£160 - £180
High Quality 19th Century Writing Slope once owned by Lewis Randle Starkey MP (1836-1910). What is obvious from this box is that they were makers of quality and their use of a Bramah Lock (Brass lock plate stamped "Bramah J.Dyus London") and Berry Patent wells are testament to this. This box is remarkable for its completeness original tools and travelling inkwell and vesta case (likely to be Berry's). This is a double action slope opening first to reveal three reusable faux slates to use with a pencil. This section then opens again to reveal a a slope to one side. The piano hinges are all solid brass and the lock a top-notch Bramah (no key), a true sign of quality, this would have been an expensive box in it's day. The leather exterior is embossed in a quilted design and has a heavy duty cast brass carry handle to the top, coordinating with the brass escutcheon. The handle engraved "Lewis R Starkey". Pen knife by Joseph Rodgers and Sons of Sheffield. The company's trade mark was a star and cross. Rodgers was one of a handful of cutlers with a Royal Warrant. Cutlers to Her Majesty refers to Queen Victoria.
Lewis Randle Starkey (13 March 1836 16 September 1910) was a British Conservative politician. He was the eldest son of John Starkey of Spring Lodge, Huddersfield and his wife, Sarah Anne, daughter of Joseph Armitage, a millowner of Milnsbridge, Yorkshire. Following education at Rugby School and the University of Berlin he entered "commercial pursuits" in Yorkshire.[2] In October 1857, he was commissioned a lieutenant in the 2nd West Yorkshire Regiment of Yeomanry. In 1858 he married his namesake, Constance Margaret, daughter of Thomas Starkey. He was appointed a deputy lieutenant of the West Riding of Yorkshire on 6 December 1867,[4] and was promoted to captain in the Yeomanry on 22 February 1868.
In 1868 he was chosen by the Conservative Party to be a parliamentary candidate for the Southern Division of the West Riding of Yorkshire, but failed to be elected. He was the party's candidate again at the next general election in 1874, and was elected in the place of the sitting Liberal member of parliament, Henry F Beaumont. By this time, he was living at Heath Hall, near Wakefield. Starkey only served one term in the Commons, losing his seat at the 1880 general election.
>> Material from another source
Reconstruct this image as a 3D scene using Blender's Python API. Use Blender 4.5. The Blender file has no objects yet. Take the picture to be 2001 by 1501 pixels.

Having left parliament, Starkey and his family moved to Norwood Park, near Southwell, Nottinghamshire in 1881.[8] He held the office of High Sheriff of Nottinghamshire in 1891, was an alderman on Nottinghamshire County Council, and was appointed a deputy lieutenant of the county in January 1891 He was a director of the Midland Railway. Starkey's eldest son was John R Starkey, who became MP for Newark, and a baronet. Lewis Randle Starkey died in September 1910, aged 74.